Items from a data source:
━━━━━━━━━━

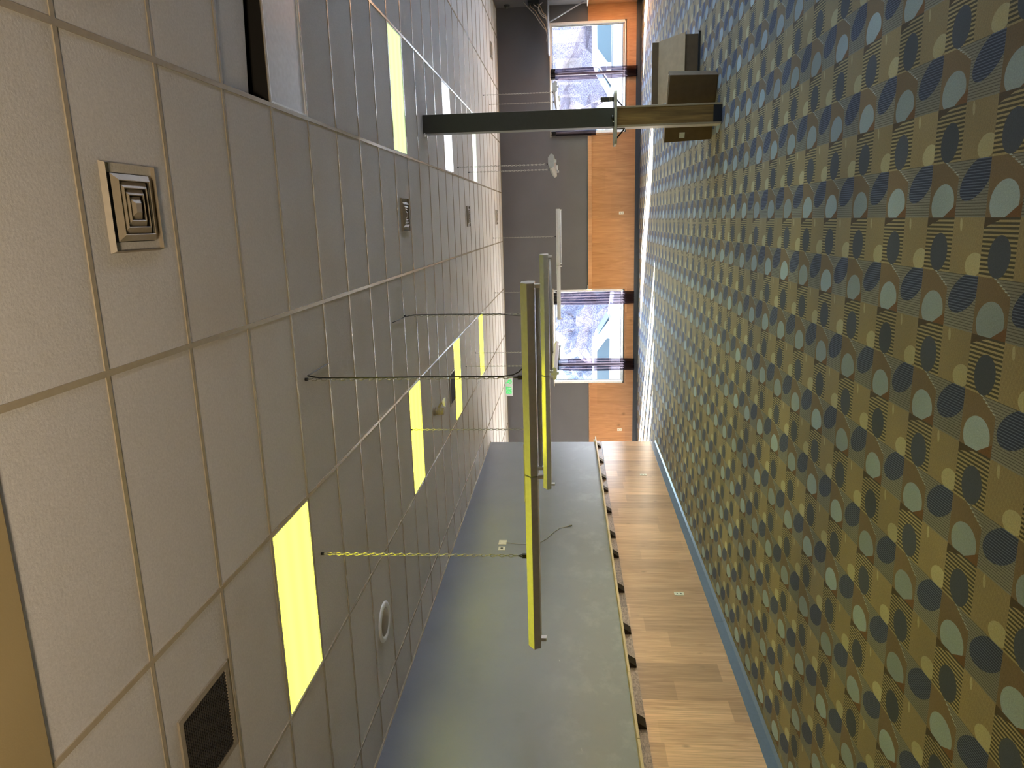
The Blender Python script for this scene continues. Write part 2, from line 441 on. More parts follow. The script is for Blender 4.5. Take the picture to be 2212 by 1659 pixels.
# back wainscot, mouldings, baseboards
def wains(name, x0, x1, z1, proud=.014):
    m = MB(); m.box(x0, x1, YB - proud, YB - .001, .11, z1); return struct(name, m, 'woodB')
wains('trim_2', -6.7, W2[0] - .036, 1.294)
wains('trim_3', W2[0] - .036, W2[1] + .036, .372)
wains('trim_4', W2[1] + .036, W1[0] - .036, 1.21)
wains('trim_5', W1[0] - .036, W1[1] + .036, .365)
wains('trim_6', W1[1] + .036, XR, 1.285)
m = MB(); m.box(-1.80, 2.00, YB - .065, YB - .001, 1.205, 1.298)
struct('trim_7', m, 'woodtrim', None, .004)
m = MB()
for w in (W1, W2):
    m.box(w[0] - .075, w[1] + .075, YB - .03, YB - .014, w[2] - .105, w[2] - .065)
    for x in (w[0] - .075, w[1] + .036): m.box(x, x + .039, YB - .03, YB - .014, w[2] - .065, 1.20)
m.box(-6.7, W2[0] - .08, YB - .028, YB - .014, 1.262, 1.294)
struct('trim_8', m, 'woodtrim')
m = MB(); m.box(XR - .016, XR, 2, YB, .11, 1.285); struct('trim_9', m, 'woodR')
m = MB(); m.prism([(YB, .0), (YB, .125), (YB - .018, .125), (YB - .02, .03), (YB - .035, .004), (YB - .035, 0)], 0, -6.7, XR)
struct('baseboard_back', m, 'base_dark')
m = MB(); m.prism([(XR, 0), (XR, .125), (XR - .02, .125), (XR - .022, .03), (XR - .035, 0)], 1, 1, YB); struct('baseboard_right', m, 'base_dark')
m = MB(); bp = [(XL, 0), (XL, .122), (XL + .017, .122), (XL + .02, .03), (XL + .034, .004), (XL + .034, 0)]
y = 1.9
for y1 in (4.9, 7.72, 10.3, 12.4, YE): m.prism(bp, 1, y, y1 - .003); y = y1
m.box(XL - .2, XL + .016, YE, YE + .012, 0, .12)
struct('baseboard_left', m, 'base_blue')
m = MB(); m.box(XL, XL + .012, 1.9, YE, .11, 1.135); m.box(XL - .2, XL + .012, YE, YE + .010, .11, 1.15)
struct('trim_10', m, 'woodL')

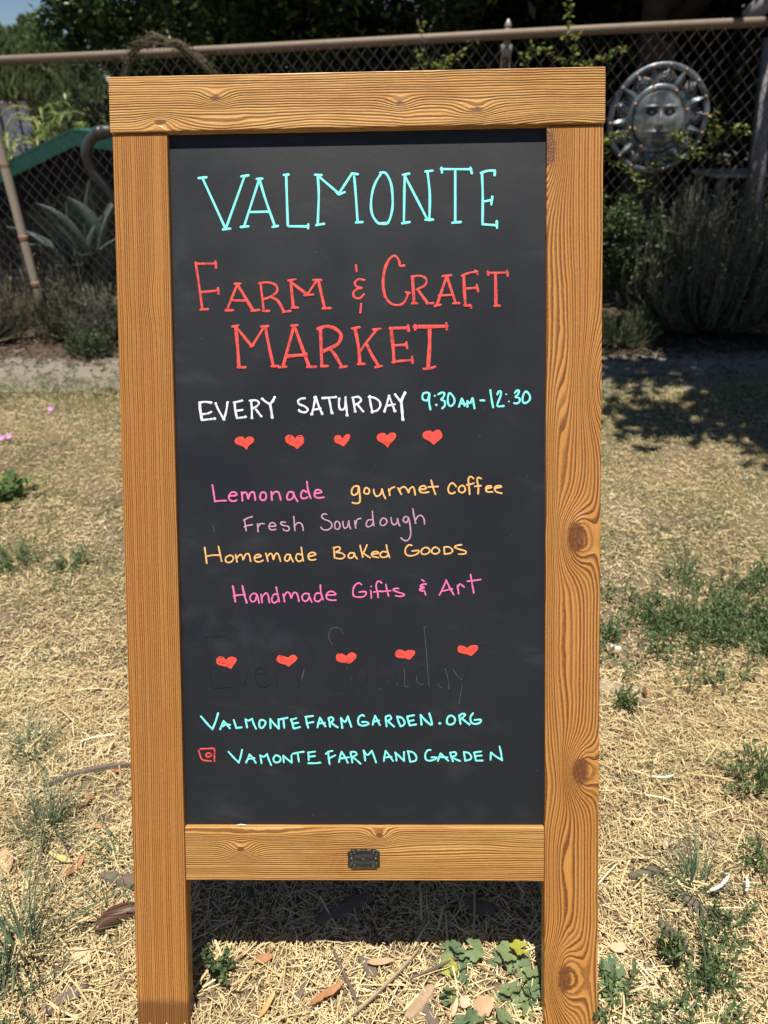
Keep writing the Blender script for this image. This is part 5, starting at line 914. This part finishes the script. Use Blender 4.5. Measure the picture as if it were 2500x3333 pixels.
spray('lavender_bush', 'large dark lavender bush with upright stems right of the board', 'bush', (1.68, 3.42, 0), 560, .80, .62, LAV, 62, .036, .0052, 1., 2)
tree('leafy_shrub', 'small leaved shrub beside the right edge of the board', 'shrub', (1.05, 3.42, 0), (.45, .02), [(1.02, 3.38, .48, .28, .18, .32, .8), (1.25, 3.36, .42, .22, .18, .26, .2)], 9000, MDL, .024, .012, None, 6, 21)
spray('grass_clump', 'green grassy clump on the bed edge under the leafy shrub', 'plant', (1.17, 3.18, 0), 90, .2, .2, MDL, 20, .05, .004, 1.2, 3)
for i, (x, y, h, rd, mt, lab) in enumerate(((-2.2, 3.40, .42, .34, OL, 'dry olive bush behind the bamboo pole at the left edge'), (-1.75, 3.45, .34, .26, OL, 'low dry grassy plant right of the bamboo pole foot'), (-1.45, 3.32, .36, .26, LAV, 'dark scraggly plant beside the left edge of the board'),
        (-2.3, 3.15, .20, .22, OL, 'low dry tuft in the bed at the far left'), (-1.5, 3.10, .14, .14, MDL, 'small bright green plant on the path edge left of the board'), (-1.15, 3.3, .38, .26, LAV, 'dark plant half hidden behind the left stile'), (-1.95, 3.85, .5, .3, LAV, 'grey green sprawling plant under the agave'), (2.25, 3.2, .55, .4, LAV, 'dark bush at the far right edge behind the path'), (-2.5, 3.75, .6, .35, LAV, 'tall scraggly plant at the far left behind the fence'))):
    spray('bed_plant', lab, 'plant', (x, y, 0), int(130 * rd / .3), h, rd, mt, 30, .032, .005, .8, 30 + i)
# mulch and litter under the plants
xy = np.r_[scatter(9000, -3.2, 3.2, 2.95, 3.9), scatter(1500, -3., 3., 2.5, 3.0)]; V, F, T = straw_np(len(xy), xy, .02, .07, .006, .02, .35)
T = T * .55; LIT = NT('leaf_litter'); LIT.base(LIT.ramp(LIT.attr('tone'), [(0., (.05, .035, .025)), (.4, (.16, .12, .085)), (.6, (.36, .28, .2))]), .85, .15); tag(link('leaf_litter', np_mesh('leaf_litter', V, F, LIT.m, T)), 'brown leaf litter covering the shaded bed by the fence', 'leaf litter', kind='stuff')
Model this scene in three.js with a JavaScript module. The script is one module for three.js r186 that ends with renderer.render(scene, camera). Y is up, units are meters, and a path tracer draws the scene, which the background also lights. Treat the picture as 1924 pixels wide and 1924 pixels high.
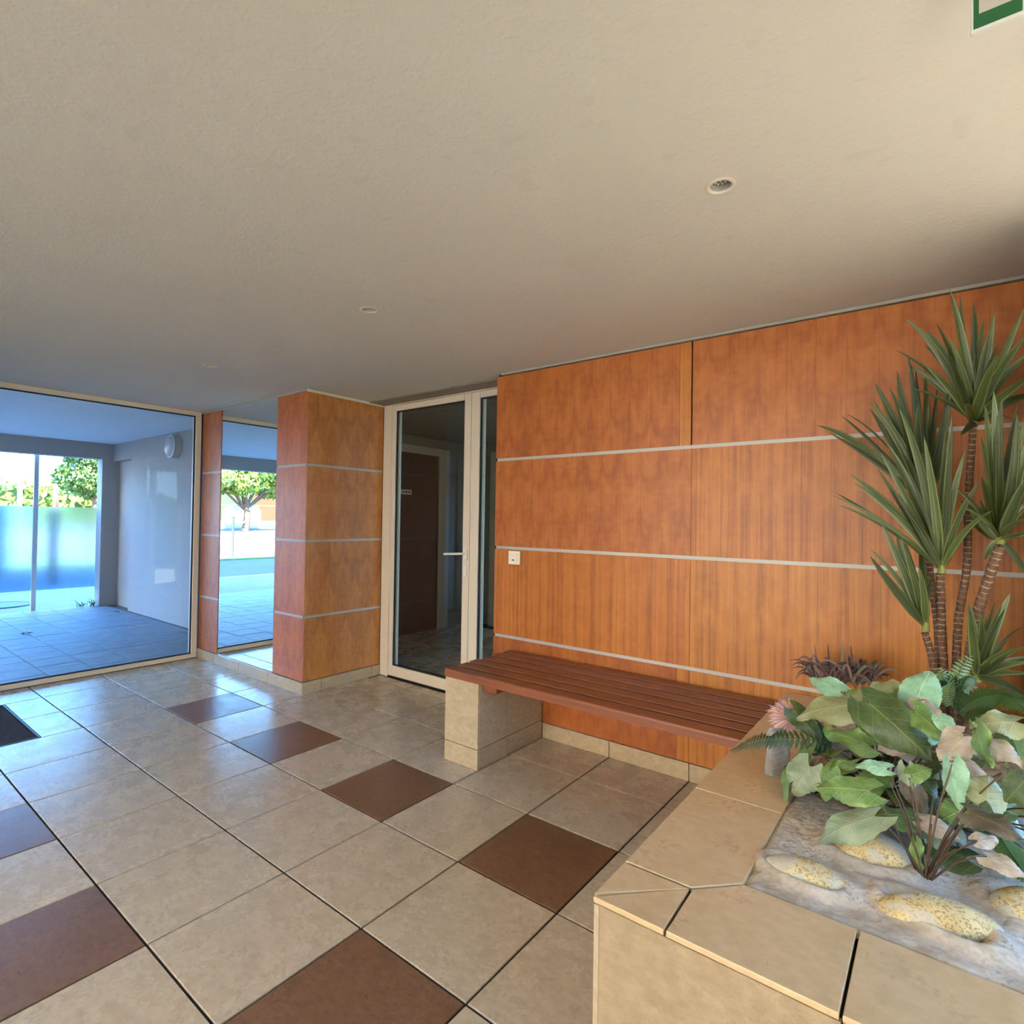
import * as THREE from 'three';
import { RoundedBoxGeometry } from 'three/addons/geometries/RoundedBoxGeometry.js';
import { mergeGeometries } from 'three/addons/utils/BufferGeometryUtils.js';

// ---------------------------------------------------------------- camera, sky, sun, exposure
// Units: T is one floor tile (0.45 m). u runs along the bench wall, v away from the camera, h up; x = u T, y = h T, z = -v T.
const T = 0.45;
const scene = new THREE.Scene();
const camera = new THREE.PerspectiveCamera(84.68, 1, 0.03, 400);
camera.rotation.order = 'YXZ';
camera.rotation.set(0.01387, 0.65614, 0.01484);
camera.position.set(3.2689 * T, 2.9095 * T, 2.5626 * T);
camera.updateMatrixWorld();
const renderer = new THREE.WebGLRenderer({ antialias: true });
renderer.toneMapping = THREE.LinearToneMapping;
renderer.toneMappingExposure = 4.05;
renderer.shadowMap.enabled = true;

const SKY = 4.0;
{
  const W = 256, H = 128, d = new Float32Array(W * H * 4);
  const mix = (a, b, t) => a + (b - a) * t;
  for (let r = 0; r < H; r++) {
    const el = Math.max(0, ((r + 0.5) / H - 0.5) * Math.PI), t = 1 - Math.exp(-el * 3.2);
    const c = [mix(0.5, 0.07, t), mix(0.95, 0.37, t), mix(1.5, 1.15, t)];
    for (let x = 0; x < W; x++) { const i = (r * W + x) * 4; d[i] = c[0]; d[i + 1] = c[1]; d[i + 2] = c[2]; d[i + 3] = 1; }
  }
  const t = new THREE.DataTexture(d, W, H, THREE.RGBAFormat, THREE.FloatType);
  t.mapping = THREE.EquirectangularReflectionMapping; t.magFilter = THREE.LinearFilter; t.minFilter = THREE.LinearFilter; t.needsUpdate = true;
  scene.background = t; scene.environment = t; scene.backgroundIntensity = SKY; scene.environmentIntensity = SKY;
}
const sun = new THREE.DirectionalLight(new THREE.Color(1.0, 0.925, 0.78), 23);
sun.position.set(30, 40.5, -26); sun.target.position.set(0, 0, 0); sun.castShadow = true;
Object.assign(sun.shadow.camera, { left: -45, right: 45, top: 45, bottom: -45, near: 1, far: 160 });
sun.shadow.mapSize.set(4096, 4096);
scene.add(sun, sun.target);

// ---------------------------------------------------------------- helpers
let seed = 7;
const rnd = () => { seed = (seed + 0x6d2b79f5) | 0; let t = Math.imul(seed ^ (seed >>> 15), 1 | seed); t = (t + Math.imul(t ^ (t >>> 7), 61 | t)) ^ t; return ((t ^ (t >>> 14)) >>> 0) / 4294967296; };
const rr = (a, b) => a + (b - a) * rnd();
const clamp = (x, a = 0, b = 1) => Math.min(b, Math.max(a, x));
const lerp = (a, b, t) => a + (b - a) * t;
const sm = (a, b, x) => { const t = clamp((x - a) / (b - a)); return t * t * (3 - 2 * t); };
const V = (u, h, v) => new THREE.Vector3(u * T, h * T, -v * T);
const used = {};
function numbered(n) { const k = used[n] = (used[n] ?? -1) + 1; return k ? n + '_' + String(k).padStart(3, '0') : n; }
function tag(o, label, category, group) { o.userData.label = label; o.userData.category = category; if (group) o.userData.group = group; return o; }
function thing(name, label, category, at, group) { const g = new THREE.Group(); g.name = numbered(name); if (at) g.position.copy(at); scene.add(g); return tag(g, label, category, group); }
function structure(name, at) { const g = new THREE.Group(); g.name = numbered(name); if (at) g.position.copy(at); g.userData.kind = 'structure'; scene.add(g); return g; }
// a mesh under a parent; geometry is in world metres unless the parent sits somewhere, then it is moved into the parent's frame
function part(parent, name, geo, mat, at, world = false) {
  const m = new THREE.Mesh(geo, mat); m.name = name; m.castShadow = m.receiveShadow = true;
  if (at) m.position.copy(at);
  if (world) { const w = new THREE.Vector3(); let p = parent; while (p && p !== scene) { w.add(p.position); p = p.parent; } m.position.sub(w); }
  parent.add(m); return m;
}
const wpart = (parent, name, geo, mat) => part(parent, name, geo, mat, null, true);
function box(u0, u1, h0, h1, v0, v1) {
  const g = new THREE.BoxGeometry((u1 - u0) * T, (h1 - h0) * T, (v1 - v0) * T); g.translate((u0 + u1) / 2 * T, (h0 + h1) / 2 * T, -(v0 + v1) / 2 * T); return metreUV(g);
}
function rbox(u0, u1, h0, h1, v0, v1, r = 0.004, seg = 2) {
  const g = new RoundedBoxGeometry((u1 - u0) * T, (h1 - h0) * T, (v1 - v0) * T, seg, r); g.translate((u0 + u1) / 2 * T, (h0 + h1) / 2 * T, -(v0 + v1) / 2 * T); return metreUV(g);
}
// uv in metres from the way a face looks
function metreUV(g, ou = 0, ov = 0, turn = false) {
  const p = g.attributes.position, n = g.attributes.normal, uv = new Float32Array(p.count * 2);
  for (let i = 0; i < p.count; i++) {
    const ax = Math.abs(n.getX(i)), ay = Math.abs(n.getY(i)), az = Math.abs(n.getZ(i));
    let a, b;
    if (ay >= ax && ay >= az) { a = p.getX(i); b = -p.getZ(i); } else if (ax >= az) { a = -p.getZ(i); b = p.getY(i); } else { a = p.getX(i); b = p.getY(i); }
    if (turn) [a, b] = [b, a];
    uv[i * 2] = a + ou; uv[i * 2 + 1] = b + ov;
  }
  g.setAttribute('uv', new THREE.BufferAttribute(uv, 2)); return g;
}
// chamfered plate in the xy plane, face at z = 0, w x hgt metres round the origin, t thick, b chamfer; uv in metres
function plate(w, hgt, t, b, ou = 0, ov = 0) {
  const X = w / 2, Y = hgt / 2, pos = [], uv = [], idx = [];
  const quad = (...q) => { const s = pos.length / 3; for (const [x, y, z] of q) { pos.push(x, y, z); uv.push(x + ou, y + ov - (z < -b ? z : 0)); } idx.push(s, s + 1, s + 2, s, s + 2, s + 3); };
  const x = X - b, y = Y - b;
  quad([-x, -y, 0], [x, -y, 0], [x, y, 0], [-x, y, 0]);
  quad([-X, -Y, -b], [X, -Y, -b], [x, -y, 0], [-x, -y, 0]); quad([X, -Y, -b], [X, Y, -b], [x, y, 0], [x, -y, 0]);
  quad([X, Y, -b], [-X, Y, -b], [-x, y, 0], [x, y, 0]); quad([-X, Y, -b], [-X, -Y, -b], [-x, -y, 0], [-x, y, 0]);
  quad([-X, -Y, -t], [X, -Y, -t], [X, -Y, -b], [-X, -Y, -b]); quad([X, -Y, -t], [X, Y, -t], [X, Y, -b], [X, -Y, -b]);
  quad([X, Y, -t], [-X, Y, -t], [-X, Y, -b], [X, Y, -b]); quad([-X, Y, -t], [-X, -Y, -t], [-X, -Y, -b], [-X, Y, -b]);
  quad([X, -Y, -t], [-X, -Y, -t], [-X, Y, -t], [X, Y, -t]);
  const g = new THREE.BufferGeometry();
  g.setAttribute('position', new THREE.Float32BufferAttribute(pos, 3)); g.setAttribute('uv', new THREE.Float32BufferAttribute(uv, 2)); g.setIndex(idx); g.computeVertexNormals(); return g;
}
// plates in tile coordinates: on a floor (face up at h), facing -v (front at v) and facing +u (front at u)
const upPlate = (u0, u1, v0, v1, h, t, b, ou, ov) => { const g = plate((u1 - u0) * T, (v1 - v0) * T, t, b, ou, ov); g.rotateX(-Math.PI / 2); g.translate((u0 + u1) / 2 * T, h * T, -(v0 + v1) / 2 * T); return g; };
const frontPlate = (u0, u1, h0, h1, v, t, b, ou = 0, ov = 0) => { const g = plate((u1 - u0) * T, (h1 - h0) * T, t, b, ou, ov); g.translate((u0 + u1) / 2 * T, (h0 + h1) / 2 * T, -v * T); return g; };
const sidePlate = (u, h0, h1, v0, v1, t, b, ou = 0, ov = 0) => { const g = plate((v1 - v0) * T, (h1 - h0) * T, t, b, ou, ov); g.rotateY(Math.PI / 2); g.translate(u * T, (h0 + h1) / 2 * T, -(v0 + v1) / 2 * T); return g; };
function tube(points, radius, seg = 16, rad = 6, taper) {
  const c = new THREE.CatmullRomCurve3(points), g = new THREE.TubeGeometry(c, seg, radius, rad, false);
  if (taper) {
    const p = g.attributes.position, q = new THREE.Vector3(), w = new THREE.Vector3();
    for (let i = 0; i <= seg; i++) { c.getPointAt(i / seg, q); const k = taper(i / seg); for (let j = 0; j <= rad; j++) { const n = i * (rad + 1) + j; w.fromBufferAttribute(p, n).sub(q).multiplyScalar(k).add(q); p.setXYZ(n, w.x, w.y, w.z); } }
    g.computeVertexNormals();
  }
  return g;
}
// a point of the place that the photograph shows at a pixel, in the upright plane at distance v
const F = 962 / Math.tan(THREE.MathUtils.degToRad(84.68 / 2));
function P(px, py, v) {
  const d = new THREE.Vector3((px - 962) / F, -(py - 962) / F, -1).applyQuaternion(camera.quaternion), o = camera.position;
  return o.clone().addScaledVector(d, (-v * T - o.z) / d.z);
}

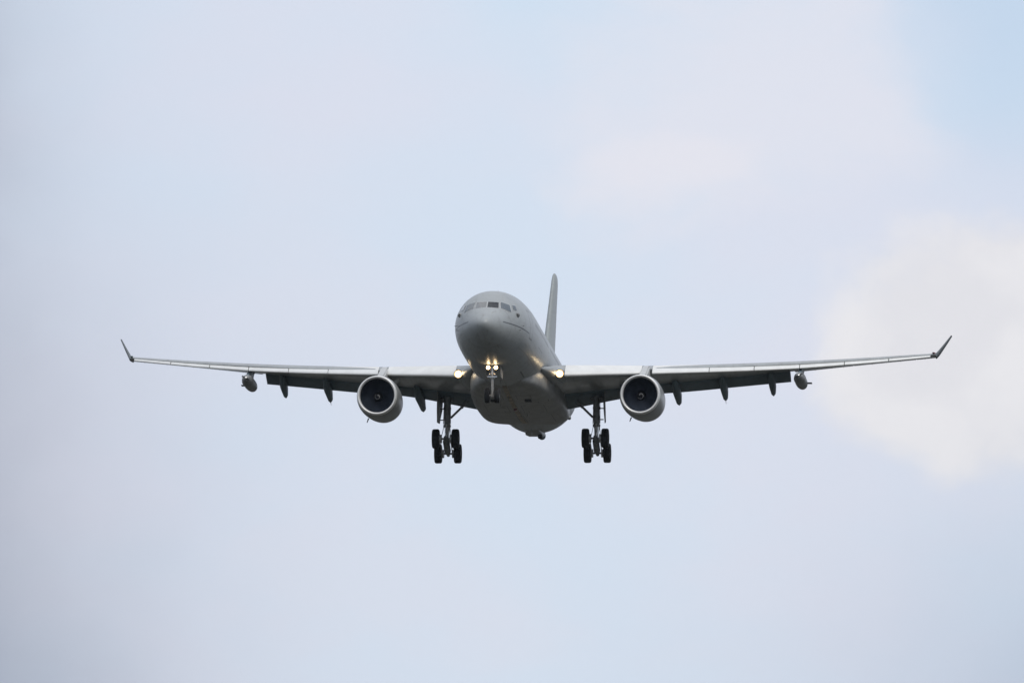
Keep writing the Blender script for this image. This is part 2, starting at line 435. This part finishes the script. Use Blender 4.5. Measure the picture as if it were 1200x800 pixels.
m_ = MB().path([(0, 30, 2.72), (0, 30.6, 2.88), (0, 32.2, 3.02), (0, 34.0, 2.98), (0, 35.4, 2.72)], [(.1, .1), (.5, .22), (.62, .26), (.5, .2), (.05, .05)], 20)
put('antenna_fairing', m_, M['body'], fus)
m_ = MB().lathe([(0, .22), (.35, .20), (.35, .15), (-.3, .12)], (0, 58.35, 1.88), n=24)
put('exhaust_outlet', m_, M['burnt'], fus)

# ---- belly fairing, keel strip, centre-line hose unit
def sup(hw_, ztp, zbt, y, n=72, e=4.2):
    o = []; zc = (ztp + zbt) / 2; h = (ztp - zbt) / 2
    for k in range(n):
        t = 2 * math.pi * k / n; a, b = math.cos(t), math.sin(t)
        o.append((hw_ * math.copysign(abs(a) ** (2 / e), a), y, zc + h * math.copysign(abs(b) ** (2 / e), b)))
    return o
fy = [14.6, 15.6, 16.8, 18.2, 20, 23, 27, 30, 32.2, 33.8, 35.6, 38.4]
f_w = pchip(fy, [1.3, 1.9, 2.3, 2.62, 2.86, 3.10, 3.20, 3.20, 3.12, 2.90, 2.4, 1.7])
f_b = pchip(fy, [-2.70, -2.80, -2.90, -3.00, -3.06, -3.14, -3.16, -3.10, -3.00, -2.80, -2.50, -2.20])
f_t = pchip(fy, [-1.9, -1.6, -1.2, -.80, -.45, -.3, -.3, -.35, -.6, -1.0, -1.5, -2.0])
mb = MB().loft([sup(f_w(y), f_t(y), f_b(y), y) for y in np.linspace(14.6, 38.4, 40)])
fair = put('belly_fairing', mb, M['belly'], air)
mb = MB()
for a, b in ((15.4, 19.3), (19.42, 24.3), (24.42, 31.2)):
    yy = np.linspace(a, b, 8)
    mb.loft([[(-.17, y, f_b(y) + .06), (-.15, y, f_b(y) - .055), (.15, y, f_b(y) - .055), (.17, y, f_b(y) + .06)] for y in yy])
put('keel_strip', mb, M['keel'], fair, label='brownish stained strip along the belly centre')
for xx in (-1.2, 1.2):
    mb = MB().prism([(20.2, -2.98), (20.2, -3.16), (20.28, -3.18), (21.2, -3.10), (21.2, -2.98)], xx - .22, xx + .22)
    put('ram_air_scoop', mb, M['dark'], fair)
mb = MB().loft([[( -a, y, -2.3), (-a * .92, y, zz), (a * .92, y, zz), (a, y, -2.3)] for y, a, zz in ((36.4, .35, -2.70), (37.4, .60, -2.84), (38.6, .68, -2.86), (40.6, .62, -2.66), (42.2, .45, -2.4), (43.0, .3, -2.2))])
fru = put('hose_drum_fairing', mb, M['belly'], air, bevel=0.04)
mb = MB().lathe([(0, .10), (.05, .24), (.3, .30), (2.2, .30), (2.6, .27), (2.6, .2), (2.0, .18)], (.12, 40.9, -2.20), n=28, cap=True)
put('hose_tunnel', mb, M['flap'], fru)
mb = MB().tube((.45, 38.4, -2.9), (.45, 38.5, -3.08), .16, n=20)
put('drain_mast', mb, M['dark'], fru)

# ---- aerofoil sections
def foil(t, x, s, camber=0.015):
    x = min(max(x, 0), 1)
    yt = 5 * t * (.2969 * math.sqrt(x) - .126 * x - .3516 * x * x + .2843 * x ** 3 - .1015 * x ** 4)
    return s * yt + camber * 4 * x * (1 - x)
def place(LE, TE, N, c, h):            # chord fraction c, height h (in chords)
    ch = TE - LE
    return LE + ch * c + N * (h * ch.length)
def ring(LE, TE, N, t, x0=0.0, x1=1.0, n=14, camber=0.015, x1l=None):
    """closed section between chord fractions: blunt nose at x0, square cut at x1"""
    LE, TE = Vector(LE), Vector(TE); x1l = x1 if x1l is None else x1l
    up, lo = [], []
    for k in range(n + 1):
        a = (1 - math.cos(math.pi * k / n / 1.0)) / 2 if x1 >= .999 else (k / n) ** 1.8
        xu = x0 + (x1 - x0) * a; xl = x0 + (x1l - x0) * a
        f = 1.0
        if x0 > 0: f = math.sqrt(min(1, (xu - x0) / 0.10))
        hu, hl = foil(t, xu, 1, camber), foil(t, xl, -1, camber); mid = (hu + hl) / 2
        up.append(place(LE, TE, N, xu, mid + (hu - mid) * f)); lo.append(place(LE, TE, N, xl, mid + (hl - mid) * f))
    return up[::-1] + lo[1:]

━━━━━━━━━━

■ **Given problem**
Only the lines running from the line with "m = MB(); m.prism([(XR, 0), (XR, .125), (XR" through the line with "struct('trim_10', m, 'woodL')" should be repeated, exactly and with both ends kept.

■ **Complete output**
m = MB(); m.prism([(XR, 0), (XR, .125), (XR - .02, .125), (XR - .022, .03), (XR - .035, 0)], 1, 1, YB); struct('baseboard_right', m, 'base_dark')
m = MB(); bp = [(XL, 0), (XL, .122), (XL + .017, .122), (XL + .02, .03), (XL + .034, .004), (XL + .034, 0)]
y = 1.9
for y1 in (4.9, 7.72, 10.3, 12.4, YE): m.prism(bp, 1, y, y1 - .003); y = y1
m.box(XL - .2, XL + .016, YE, YE + .012, 0, .12)
struct('baseboard_left', m, 'base_blue')
m = MB(); m.box(XL, XL + .012, 1.9, YE, .11, 1.135); m.box(XL - .2, XL + .012, YE, YE + .010, .11, 1.15)
struct('trim_10', m, 'woodL')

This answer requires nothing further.